Stated task: Leaving out the pictures, retype the lines from the beginning of the listing through the line containing "R = math.radians".

━━━ Given material

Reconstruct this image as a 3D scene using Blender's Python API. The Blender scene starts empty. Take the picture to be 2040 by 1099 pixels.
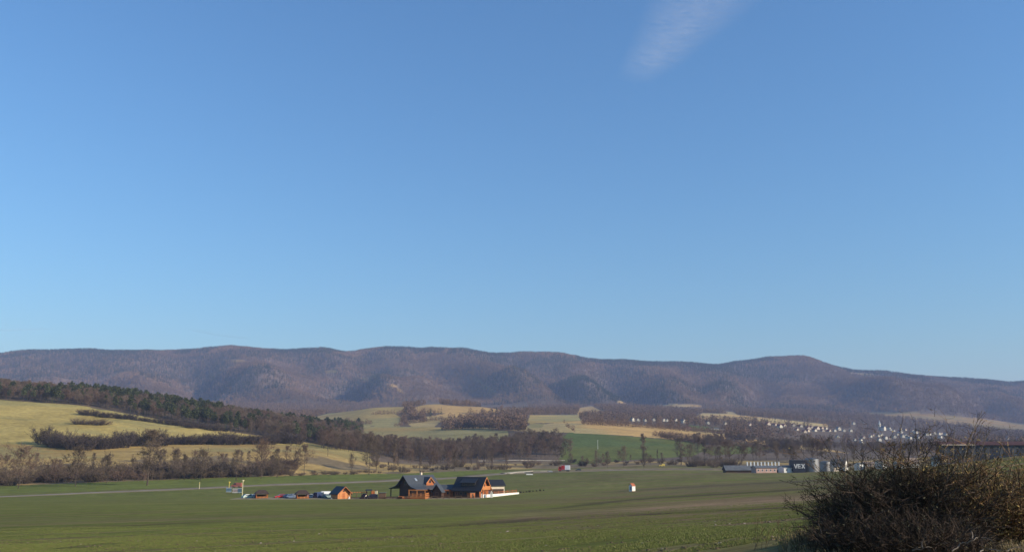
import bpy, math, random
import numpy as np
from mathutils import Vector, Matrix

random.seed(11)
rng = np.random.default_rng(7)
SC = bpy.context.scene
COL = SC.collection
R = math.radians

# ------------------------------------------------------------------ camera
F_PX, PITCH, CAM_Z = 1800.0, R(11.02), 1.7
cd = bpy.data.cameras.new('camera')
cam = bpy.data.objects.new('camera', cd)
COL.objects.link(cam)
cam.location = (0, 0, CAM_Z)
cam.rotation_euler = (R(90) + PITCH, 0, 0)
cd.sensor_width = 36.0
cd.lens = F_PX / 2040 * 36.0
cd.clip_start = 0.1
cd.clip_end = 90000
SC.camera = cam

# ------------------------------------------------------------------ light
SUN_AZ, SUN_EL = 109.0, 23.0            # azimuth clockwise from the view direction
w = bpy.data.worlds.new('World')
SC.world = w
w.use_nodes = True
wt = w.node_tree
sky = wt.nodes.new('ShaderNodeTexSky')
sky.sky_type = 'NISHITA'
sky.sun_disc = False
sky.sun_elevation = R(SUN_EL)
sky.sun_rotation = R(SUN_AZ)
sky.altitude = 300
sky.air_density = 1.65
sky.dust_density = 0.4
sky.ozone_density = 9.5
bg = wt.nodes['Background']
bg.inputs['Strength'].default_value = 0.110
wt.links.new(sky.outputs[0], bg.inputs['Color'])
sd = bpy.data.lights.new('sun', 'SUN')
sd.energy = 4.0
sd.angle = R(0.5)
sd.color = (1.0, 0.88, 0.70)
sun = bpy.data.objects.new('sun', sd)
COL.objects.link(sun)
to_sun = Vector((math.sin(R(SUN_AZ)) * math.cos(R(SUN_EL)), math.cos(R(SUN_AZ)) * math.cos(R(SUN_EL)), math.sin(R(SUN_EL))))
sun.rotation_euler = to_sun.to_track_quat('Z', 'Y').to_euler()
SC.view_settings.view_transform = 'Standard'
SC.view_settings.look = 'None'
SC.view_settings.exposure = 0.6
SC.view_settings.gamma = 1.0
SC.view_settings.use_curve_mapping = False
SC.cycles.volume_bounces = 1
SC.cycles.transparent_max_bounces = 16
HAZE_DENSITY = 7.0e-5

# ------------------------------------------------------------------ projection helpers (used only to place things at their real distance)
CP, SP = math.cos(PITCH), math.sin(PITCH)
def slope(v):
    t = np.arctan((np.asarray(v, float) - 549.5) / F_PX)
    return np.tan(PITCH - t)
def aof(u, v=940.0):
    return (np.asarray(u, float) - 1020) / (F_PX * CP - (549.5 - np.asarray(v, float)) * SP)
def proj(x, y, z):
    yc = -y * SP + (z - CAM_Z) * CP
    zc = y * CP + (z - CAM_Z) * SP
    return 1020 + F_PX * x / zc, 549.5 - F_PX * yc / zc

# ------------------------------------------------------------------ numpy noise
def _hash(ix, iy, s):
    h = (ix.astype(np.int64) * 374761393 + iy.astype(np.int64) * 668265263 + s * 974634541) & 0xffffffff
    h = ((h ^ (h >> 13)) * 1274126177) & 0xffffffff
    return ((h ^ (h >> 16)) & 0xffff) / 65535.0
def vnoise(x, y, s=0):
    x = np.asarray(x, float); y = np.asarray(y, float)
    ix, iy = np.floor(x), np.floor(y)
    fx, fy = x - ix, y - iy
    fx = fx * fx * (3 - 2 * fx); fy = fy * fy * (3 - 2 * fy)
    a = _hash(ix, iy, s); b = _hash(ix + 1, iy, s); c = _hash(ix, iy + 1, s); d = _hash(ix + 1, iy + 1, s)
    return (a * (1 - fx) + b * fx) * (1 - fy) + (c * (1 - fx) + d * fx) * fy
def fbm(x, y, s=0, o=4):
    t = 0; amp = 0.5; n = 0
    for k in range(o):
        t = t + amp * vnoise(x * 2 ** k, y * 2 ** k, s + k * 17); n += amp; amp *= 0.5
    return t / n
def sstep(a, b, x):
    t = np.clip((x - a) / (b - a), 0, 1)
    return t * t * (3 - 2 * t)

# ------------------------------------------------------------------ terrain: contour lines as (column, row, distance)
LINES = [
 [(-900, None, 1.0), (2900, None, 1.0)],
 [(-900,1110,40),(0,1099,38),(500,1099,32),(1020,1099,25),(1640,1099,15),(1900,1108,14),(2040,1105,14),(2900,1095,14)],
 [(-900,1062,80),(0,1052,75),(1020,1050,52),(1640,1042,32),(1900,1020,30),(2040,1000,30),(2900,985,30)],
 [(-900,1025,140),(0,1020,130),(1020,1016,95),(1640,1003,62),(1900,970,60),(2040,948,60),(2900,930,60)],
 [(-900,1010,230),(0,1001,220),(700,999,200),(1020,996,180),(1260,990,170),(1640,968,150),(1850,935,130),(1960,917,124),(2040,906,120),(2900,890,120)],
 [(-900,1004,300),(0,993,310),(450,991,312),(700,991.5,308),(960,990,308),(1100,984,305),(1260,977,300),(1500,965,300),(1640,955,300),(1850,932,290),(2040,914,270),(2900,905,270)],
 [(-900,1000,350),(0,984,365),(480,968,430),(760,957,510),(900,950,560),(1010,941,600),(1110,938,620),(1340,935,620),(1640,938,540),(1850,928,480),(2040,916,450),(2900,908,450)],
 [(-900,975,430),(0,968,440),(260,957,480),(560,947,560),(850,941,620),(1010,936,680),(1130,930,720),(1340,926,740),(1640,930,650),(2040,915,560),(2900,910,560)],
 [(-900,930,540),(0,928,540),(200,915,570),(480,902,640),(640,905,680),(740,918,720),(850,925,780),(1110,919,860),(1400,916,860),(1640,915,800),(2040,905,700),(2900,900,700)],
 [(-900,878,660),(0,884,660),(90,888,660),(170,896,650),(230,890,680),(330,887,710),(450,884,740),(580,886,760),(700,898,800),(850,915,900),(1120,912,900),(1400,908,950),(1640,903,1000),(2040,900,1000),(2900,895,1000)],
 [(-900,765,920),(-200,783,920),(0,796,920),(160,807,920),(330,838,900),(460,859,880),(560,872,880),(650,888,900),(720,900,920),(850,905,1000),(1030,884,1050),(1120,887,1030),(1400,895,1040),(1640,896,1100),(2040,896,1100),(2900,890,1100)],
 [(-900,755,1120),(-200,768,1120),(0,778,1120),(200,794,1100),(400,823,1080),(560,847,1060),(650,866,1040),(720,885,1060),(850,880,1150),(1030,866,1160),(1120,863,1160),(1250,868,1160),(1400,880,1150),(1640,890,1250),(2040,890,1300),(2900,885,1300)],
 [(-900,790,1500),(0,800,1500),(200,812,1500),(400,835,1500),(560,850,1450),(650,853,1450),(720,851,1480),(850,850,1500),(1030,846,1450),(1160,838,1480),(1300,850,1450),(1440,864,1420),(1560,874,1500),(1640,883,1600),(1750,883,1600),(1900,882,1650),(2040,880,1700),(2900,878,1700)],
 [(-900,812,2200),(0,815,2200),(400,825,2200),(560,832,2100),(640,831,2100),(690,822,2100),(740,811,2100),(800,810,2200),(860,804,2200),(950,809,2250),(1050,822,2200),(1150,828,2000),(1300,835,2000),(1380,829,2250),(1450,827,2300),(1540,834,2300),(1640,845,2300),(1750,858,2450),(2040,868,2500),(2900,868,2500)],
 [(-900,812,3000),(0,813,3000),(400,816,3000),(620,820,3000),(800,822,3000),(1050,818,3000),(1200,812,3000),(1400,820,3000),(1640,830,3000),(1750,838,3000),(1900,846,3000),(2040,855,3000),(2900,855,3000)],
 [(-900,800,3700),(0,800,3700),(620,802,3700),(1050,808,3700),(1240,806,3700),(1500,814,3700),(1700,820,3700),(1850,825,3700),(2040,846,3700),(2900,850,3700)],
 [(-900,768,4500),(0,758,4500),(600,755,4500),(1020,765,4500),(1240,768,4500),(1500,770,4500),(1700,782,4500),(1850,793,4500),(2040,806,4500),(2900,810,4500)],
 [(-900,725,5600),(-200,719,5600),(0,711,5600),(60,704,5600),(160,701,5600),(230,706,5600),(300,702,5600),(380,702,5600),(460,696,5600),(560,701,5600),(640,700,5600),(690,705,5600),(730,700,5600),(770,696,5600),(850,699,5600),(930,704,5600),(975,709,5600),(1040,705,5600),(1110,710,5600),(1180,719,5600),(1240,725,5600),(1330,726,5600),(1400,730,5600),(1425,733,5600),(1470,724,5600),(1530,716,5600),(1600,716,5600),(1640,730,5600),(1670,739,5600),(1740,744,5600),(1790,750,5600),(1860,755,5600),(1900,756,5600),(1960,763,5600),(2010,767,5600),(2040,762,5600),(2200,757,5600),(2900,770,5600)],
 [(-900,790,7500),(2900,810,7500)],
 [(-900,880,13000),(2900,885,13000)],
]
AT = np.linspace(-1.35, 1.35, 2701)
KY = np.zeros((len(AT), len(LINES))); KZ = np.zeros_like(KY)
def _gauss(x, s):
    k = np.arange(-4 * s, 4 * s + 1); g = np.exp(-0.5 * (k / s) ** 2); g /= g.sum()
    return np.convolve(np.pad(x, 4 * s, mode='edge'), g, mode='valid')
for k, ln in enumerate(LINES):
    us = np.array([p[0] for p in ln], float); ys = np.array([p[2] for p in ln], float)
    vs = np.array([1000.0 if p[1] is None else p[1] for p in ln], float)
    aa = aof(us, vs)
    zz = CAM_Z + ys * slope(vs) if ln[0][1] is not None else ys * 0 + 0.1
    s = 5 if k >= 17 else (9 if k >= 10 else 14)
    KY[:, k] = _gauss(np.interp(AT, aa, ys), s)
    KZ[:, k] = _gauss(np.interp(AT, aa, zz), s)
KZ[:, 0] = _gauss(np.interp(AT, [-1.3, -0.1, 0.5, 1.3], [0.0, 0.0, 0.1, 0.15]), 10)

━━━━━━

The result:
Reconstruct this image as a 3D scene using Blender's Python API. The Blender scene starts empty. Take the picture to be 2040 by 1099 pixels.
import bpy, math, random
import numpy as np
from mathutils import Vector, Matrix

random.seed(11)
rng = np.random.default_rng(7)
SC = bpy.context.scene
COL = SC.collection
R = math.radians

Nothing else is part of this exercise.